(Dataset excerpt)
————————

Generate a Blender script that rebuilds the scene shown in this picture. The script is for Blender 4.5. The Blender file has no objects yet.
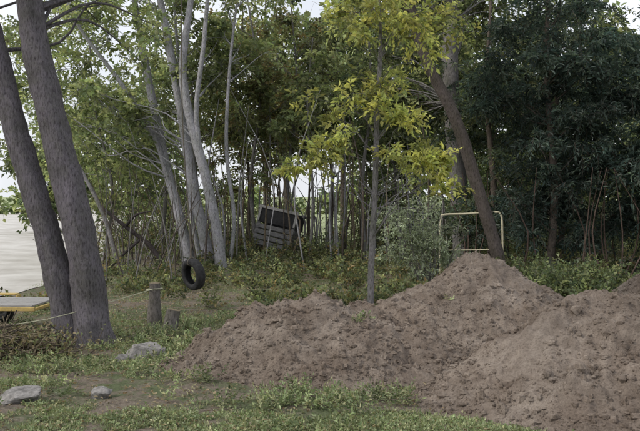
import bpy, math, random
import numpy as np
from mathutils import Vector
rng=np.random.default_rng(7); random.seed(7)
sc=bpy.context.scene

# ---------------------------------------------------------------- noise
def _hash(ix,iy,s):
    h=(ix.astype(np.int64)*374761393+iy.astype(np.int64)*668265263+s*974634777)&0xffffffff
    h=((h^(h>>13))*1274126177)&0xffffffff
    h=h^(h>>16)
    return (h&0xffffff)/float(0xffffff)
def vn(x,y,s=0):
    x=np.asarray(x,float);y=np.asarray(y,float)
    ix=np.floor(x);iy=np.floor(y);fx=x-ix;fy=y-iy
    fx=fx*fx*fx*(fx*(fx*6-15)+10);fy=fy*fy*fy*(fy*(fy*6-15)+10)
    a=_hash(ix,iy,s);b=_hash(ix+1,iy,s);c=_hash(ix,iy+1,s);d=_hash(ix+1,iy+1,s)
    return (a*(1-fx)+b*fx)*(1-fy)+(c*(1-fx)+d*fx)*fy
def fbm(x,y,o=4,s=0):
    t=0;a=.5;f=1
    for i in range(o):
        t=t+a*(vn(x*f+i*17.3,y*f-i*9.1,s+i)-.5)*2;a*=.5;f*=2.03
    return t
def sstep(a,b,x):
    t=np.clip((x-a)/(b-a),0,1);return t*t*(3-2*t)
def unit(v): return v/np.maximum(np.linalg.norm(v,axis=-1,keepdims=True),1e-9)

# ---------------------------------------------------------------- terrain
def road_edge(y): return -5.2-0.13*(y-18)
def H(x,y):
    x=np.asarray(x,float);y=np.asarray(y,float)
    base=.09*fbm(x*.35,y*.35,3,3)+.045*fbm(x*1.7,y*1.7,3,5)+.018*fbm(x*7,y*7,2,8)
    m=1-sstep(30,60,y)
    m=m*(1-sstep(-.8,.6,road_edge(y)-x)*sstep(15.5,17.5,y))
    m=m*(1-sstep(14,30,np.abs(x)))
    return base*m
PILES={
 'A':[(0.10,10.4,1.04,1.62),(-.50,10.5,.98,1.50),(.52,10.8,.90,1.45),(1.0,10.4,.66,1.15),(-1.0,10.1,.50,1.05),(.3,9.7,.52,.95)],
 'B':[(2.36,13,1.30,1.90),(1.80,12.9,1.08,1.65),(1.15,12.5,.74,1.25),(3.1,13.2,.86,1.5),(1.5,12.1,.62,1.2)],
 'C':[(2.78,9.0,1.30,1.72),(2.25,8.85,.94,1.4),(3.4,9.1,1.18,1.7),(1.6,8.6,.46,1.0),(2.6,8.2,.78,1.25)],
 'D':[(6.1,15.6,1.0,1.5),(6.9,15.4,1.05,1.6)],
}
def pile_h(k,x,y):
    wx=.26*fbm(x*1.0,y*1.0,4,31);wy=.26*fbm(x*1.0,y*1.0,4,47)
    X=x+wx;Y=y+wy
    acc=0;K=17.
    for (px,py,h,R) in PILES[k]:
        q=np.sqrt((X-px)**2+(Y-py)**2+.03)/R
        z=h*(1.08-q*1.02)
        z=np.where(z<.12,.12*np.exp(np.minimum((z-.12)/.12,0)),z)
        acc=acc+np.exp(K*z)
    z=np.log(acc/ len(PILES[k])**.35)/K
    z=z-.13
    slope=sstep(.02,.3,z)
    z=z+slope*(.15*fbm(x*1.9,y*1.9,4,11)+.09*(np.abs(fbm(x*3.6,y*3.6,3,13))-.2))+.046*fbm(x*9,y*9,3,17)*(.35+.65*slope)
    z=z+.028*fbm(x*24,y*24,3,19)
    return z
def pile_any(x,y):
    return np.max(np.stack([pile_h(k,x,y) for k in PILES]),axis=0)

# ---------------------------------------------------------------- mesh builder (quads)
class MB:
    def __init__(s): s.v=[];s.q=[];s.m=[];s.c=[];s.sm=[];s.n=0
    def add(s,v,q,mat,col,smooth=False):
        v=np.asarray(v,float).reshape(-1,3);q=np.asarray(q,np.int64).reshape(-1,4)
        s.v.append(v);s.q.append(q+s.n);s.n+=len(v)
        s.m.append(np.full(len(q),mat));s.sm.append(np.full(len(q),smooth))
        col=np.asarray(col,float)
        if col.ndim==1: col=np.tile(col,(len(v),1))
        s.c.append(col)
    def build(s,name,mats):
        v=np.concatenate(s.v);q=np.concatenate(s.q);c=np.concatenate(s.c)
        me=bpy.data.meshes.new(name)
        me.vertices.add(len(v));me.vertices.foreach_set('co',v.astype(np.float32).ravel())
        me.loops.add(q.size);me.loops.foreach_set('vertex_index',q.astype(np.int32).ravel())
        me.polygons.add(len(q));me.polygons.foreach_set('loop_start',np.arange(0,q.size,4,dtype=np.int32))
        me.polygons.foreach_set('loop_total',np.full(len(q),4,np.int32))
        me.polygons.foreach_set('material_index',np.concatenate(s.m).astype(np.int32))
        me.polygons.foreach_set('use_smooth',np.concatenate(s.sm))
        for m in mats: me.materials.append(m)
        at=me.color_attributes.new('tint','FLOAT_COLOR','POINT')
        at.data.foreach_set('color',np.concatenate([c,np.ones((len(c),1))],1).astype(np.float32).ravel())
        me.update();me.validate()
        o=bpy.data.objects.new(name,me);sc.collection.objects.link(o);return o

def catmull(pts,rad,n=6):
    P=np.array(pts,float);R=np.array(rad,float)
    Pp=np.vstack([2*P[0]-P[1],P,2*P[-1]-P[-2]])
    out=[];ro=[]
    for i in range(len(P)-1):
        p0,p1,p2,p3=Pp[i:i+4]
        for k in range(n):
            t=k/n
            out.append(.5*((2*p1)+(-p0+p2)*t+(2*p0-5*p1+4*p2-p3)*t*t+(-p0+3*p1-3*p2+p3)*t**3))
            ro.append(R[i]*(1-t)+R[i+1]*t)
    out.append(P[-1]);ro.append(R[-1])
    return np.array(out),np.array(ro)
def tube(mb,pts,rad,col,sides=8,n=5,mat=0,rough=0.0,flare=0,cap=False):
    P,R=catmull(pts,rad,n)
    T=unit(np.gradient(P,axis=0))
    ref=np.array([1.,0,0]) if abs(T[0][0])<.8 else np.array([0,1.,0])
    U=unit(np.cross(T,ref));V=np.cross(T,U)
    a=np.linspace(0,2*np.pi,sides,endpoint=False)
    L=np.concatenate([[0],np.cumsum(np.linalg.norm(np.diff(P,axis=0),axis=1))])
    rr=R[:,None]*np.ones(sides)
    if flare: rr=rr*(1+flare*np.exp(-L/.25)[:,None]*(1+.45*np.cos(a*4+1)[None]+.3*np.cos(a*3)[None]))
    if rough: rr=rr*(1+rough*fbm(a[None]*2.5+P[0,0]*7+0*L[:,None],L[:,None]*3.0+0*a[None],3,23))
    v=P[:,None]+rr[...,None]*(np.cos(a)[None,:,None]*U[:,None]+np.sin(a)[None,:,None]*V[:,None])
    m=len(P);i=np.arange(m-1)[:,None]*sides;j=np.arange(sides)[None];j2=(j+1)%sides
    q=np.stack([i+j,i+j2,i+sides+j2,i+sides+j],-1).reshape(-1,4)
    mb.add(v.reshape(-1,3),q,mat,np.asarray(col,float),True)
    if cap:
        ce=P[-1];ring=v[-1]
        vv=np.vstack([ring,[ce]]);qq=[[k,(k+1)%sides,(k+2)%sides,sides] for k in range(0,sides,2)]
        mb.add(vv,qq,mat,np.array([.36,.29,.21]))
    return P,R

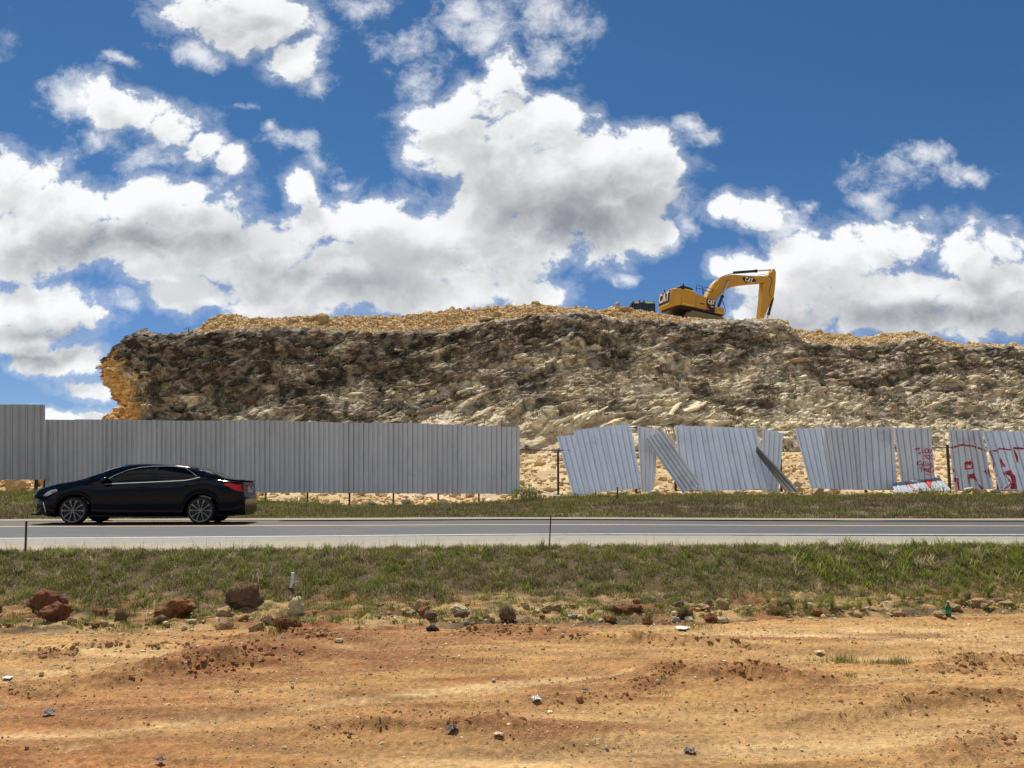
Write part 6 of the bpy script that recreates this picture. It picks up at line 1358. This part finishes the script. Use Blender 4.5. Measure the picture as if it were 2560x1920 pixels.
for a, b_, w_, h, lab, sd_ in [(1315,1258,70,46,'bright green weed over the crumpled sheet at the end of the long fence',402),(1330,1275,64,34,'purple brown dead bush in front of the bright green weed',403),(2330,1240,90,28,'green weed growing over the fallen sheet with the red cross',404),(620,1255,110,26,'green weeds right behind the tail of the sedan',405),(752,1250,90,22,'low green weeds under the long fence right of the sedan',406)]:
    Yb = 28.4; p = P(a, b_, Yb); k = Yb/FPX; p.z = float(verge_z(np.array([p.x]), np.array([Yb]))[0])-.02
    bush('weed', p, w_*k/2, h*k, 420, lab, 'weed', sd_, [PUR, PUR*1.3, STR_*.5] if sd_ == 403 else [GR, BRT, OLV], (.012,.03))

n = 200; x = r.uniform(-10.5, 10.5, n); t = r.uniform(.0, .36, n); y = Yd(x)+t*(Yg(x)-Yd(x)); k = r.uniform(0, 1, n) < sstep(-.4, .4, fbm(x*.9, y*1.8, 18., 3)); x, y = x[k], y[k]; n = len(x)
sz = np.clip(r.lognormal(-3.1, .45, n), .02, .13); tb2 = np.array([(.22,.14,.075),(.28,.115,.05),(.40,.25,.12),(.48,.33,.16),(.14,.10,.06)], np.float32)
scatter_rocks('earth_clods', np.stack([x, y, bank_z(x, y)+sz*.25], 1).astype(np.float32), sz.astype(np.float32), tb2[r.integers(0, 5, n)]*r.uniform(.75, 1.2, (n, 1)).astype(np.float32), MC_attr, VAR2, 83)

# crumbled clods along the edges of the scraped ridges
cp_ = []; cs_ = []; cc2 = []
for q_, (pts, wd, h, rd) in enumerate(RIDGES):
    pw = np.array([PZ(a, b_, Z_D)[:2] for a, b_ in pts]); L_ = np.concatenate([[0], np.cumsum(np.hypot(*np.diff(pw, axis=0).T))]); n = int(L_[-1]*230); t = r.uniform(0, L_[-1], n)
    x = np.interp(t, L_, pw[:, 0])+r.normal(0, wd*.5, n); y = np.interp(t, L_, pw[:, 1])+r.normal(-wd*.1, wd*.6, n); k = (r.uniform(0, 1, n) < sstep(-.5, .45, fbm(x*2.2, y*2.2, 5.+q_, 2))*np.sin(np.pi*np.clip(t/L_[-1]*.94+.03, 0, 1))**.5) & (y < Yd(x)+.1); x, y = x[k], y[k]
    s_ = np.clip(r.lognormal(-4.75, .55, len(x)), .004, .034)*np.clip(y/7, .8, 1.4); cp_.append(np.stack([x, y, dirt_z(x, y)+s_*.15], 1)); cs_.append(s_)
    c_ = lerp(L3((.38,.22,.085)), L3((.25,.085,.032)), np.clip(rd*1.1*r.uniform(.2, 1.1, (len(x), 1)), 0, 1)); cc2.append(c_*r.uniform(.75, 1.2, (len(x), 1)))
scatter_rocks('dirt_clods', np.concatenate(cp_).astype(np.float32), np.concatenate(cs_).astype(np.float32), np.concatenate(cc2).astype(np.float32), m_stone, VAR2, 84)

————————

Set down again, exactly, the lines of the material above from its first line to the one with "sc=bpy.context.scene", inclusive. Leave the pictures out.

The solution.
Generate a Blender script that rebuilds the scene shown in this picture. The script is for Blender 4.5. The Blender file has no objects yet.
import bpy, math, random
import numpy as np
from mathutils import Vector
rng=np.random.default_rng(7); random.seed(7)
sc=bpy.context.scene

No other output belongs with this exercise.